(GOAL) Output every line below exactly.

══════

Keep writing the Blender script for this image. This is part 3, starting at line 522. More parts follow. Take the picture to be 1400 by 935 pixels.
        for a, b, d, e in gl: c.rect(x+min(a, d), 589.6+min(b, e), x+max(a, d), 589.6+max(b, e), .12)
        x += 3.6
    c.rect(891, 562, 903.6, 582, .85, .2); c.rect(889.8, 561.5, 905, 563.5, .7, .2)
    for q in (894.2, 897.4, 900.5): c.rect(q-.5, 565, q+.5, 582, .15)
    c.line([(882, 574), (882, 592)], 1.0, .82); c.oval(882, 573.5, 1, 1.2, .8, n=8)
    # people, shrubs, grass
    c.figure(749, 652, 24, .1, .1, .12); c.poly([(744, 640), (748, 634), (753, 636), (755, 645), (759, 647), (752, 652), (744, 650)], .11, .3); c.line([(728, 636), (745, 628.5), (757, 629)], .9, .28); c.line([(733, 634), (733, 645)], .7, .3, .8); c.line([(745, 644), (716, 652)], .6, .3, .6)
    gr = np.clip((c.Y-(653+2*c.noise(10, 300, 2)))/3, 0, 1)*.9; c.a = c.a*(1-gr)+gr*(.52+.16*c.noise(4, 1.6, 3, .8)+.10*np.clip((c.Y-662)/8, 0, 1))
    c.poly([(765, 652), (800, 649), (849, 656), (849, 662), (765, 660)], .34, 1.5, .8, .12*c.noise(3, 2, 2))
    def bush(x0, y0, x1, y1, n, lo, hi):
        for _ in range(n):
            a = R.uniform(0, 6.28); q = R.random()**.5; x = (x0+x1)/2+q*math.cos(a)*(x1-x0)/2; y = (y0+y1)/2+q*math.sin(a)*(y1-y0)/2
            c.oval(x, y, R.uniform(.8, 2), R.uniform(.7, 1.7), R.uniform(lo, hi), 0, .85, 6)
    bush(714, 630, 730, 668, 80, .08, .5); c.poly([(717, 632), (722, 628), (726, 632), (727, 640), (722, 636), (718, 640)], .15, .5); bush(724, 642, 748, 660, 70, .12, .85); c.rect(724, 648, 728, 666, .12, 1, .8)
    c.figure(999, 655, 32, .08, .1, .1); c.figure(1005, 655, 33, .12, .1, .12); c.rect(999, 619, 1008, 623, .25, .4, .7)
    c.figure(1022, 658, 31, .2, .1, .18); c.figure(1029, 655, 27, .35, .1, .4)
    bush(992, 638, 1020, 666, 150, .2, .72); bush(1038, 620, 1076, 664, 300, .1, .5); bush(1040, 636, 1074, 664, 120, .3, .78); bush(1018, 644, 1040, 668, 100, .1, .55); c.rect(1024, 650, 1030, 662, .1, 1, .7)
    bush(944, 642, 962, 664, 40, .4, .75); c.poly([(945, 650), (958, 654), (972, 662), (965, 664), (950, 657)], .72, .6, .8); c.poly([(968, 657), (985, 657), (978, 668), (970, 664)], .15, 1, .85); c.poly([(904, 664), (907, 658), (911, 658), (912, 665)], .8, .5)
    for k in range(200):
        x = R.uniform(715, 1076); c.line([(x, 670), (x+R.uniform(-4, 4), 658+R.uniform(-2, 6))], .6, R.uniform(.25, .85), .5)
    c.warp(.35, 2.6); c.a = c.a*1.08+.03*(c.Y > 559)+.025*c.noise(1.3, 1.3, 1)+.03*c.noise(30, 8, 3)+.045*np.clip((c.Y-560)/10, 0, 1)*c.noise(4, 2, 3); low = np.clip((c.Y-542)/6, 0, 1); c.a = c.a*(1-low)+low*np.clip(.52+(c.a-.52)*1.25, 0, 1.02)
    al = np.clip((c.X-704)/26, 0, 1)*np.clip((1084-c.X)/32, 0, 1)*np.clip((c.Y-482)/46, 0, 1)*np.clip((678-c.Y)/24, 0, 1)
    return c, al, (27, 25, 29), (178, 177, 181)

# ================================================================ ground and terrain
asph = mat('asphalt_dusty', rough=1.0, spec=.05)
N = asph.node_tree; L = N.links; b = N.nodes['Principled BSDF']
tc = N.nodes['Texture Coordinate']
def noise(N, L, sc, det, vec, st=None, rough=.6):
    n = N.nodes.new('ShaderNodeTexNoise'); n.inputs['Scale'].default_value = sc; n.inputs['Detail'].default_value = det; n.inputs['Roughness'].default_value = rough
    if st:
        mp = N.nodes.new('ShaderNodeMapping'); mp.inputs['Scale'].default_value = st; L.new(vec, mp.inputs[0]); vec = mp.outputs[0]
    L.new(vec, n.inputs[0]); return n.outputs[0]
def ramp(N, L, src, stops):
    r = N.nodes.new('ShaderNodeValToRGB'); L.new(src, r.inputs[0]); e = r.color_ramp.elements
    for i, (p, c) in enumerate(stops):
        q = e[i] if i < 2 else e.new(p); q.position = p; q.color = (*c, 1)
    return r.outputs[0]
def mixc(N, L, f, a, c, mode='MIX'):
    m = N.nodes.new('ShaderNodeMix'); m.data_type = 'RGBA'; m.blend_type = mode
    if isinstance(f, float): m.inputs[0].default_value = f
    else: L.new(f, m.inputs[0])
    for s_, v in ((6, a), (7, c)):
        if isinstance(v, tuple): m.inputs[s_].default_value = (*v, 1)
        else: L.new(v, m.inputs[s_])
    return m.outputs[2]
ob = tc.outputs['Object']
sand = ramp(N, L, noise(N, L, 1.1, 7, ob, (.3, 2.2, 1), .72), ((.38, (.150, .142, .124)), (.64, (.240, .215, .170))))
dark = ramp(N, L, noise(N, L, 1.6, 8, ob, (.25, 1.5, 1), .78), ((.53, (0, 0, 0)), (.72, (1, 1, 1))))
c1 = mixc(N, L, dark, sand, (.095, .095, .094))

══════

(SOLUTION TO THIS EXERCISE)
Keep writing the Blender script for this image. This is part 3, starting at line 522. More parts follow. Take the picture to be 1400 by 935 pixels.
        for a, b, d, e in gl: c.rect(x+min(a, d), 589.6+min(b, e), x+max(a, d), 589.6+max(b, e), .12)
        x += 3.6
    c.rect(891, 562, 903.6, 582, .85, .2); c.rect(889.8, 561.5, 905, 563.5, .7, .2)
    for q in (894.2, 897.4, 900.5): c.rect(q-.5, 565, q+.5, 582, .15)
    c.line([(882, 574), (882, 592)], 1.0, .82); c.oval(882, 573.5, 1, 1.2, .8, n=8)
    # people, shrubs, grass
    c.figure(749, 652, 24, .1, .1, .12); c.poly([(744, 640), (748, 634), (753, 636), (755, 645), (759, 647), (752, 652), (744, 650)], .11, .3); c.line([(728, 636), (745, 628.5), (757, 629)], .9, .28); c.line([(733, 634), (733, 645)], .7, .3, .8); c.line([(745, 644), (716, 652)], .6, .3, .6)
    gr = np.clip((c.Y-(653+2*c.noise(10, 300, 2)))/3, 0, 1)*.9; c.a = c.a*(1-gr)+gr*(.52+.16*c.noise(4, 1.6, 3, .8)+.10*np.clip((c.Y-662)/8, 0, 1))
    c.poly([(765, 652), (800, 649), (849, 656), (849, 662), (765, 660)], .34, 1.5, .8, .12*c.noise(3, 2, 2))
    def bush(x0, y0, x1, y1, n, lo, hi):
        for _ in range(n):
            a = R.uniform(0, 6.28); q = R.random()**.5; x = (x0+x1)/2+q*math.cos(a)*(x1-x0)/2; y = (y0+y1)/2+q*math.sin(a)*(y1-y0)/2
            c.oval(x, y, R.uniform(.8, 2), R.uniform(.7, 1.7), R.uniform(lo, hi), 0, .85, 6)
    bush(714, 630, 730, 668, 80, .08, .5); c.poly([(717, 632), (722, 628), (726, 632), (727, 640), (722, 636), (718, 640)], .15, .5); bush(724, 642, 748, 660, 70, .12, .85); c.rect(724, 648, 728, 666, .12, 1, .8)
    c.figure(999, 655, 32, .08, .1, .1); c.figure(1005, 655, 33, .12, .1, .12); c.rect(999, 619, 1008, 623, .25, .4, .7)
    c.figure(1022, 658, 31, .2, .1, .18); c.figure(1029, 655, 27, .35, .1, .4)
    bush(992, 638, 1020, 666, 150, .2, .72); bush(1038, 620, 1076, 664, 300, .1, .5); bush(1040, 636, 1074, 664, 120, .3, .78); bush(1018, 644, 1040, 668, 100, .1, .55); c.rect(1024, 650, 1030, 662, .1, 1, .7)
    bush(944, 642, 962, 664, 40, .4, .75); c.poly([(945, 650), (958, 654), (972, 662), (965, 664), (950, 657)], .72, .6, .8); c.poly([(968, 657), (985, 657), (978, 668), (970, 664)], .15, 1, .85); c.poly([(904, 664), (907, 658), (911, 658), (912, 665)], .8, .5)
    for k in range(200):
        x = R.uniform(715, 1076); c.line([(x, 670), (x+R.uniform(-4, 4), 658+R.uniform(-2, 6))], .6, R.uniform(.25, .85), .5)
    c.warp(.35, 2.6); c.a = c.a*1.08+.03*(c.Y > 559)+.025*c.noise(1.3, 1.3, 1)+.03*c.noise(30, 8, 3)+.045*np.clip((c.Y-560)/10, 0, 1)*c.noise(4, 2, 3); low = np.clip((c.Y-542)/6, 0, 1); c.a = c.a*(1-low)+low*np.clip(.52+(c.a-.52)*1.25, 0, 1.02)
    al = np.clip((c.X-704)/26, 0, 1)*np.clip((1084-c.X)/32, 0, 1)*np.clip((c.Y-482)/46, 0, 1)*np.clip((678-c.Y)/24, 0, 1)
    return c, al, (27, 25, 29), (178, 177, 181)

# ================================================================ ground and terrain
asph = mat('asphalt_dusty', rough=1.0, spec=.05)
N = asph.node_tree; L = N.links; b = N.nodes['Principled BSDF']
tc = N.nodes['Texture Coordinate']
def noise(N, L, sc, det, vec, st=None, rough=.6):
    n = N.nodes.new('ShaderNodeTexNoise'); n.inputs['Scale'].default_value = sc; n.inputs['Detail'].default_value = det; n.inputs['Roughness'].default_value = rough
    if st:
        mp = N.nodes.new('ShaderNodeMapping'); mp.inputs['Scale'].default_value = st; L.new(vec, mp.inputs[0]); vec = mp.outputs[0]
    L.new(vec, n.inputs[0]); return n.outputs[0]
def ramp(N, L, src, stops):
    r = N.nodes.new('ShaderNodeValToRGB'); L.new(src, r.inputs[0]); e = r.color_ramp.elements
    for i, (p, c) in enumerate(stops):
        q = e[i] if i < 2 else e.new(p); q.position = p; q.color = (*c, 1)
    return r.outputs[0]
def mixc(N, L, f, a, c, mode='MIX'):
    m = N.nodes.new('ShaderNodeMix'); m.data_type = 'RGBA'; m.blend_type = mode
    if isinstance(f, float): m.inputs[0].default_value = f
    else: L.new(f, m.inputs[0])
    for s_, v in ((6, a), (7, c)):
        if isinstance(v, tuple): m.inputs[s_].default_value = (*v, 1)
        else: L.new(v, m.inputs[s_])
    return m.outputs[2]
ob = tc.outputs['Object']
sand = ramp(N, L, noise(N, L, 1.1, 7, ob, (.3, 2.2, 1), .72), ((.38, (.150, .142, .124)), (.64, (.240, .215, .170))))
dark = ramp(N, L, noise(N, L, 1.6, 8, ob, (.25, 1.5, 1), .78), ((.53, (0, 0, 0)), (.72, (1, 1, 1))))
c1 = mixc(N, L, dark, sand, (.095, .095, .094))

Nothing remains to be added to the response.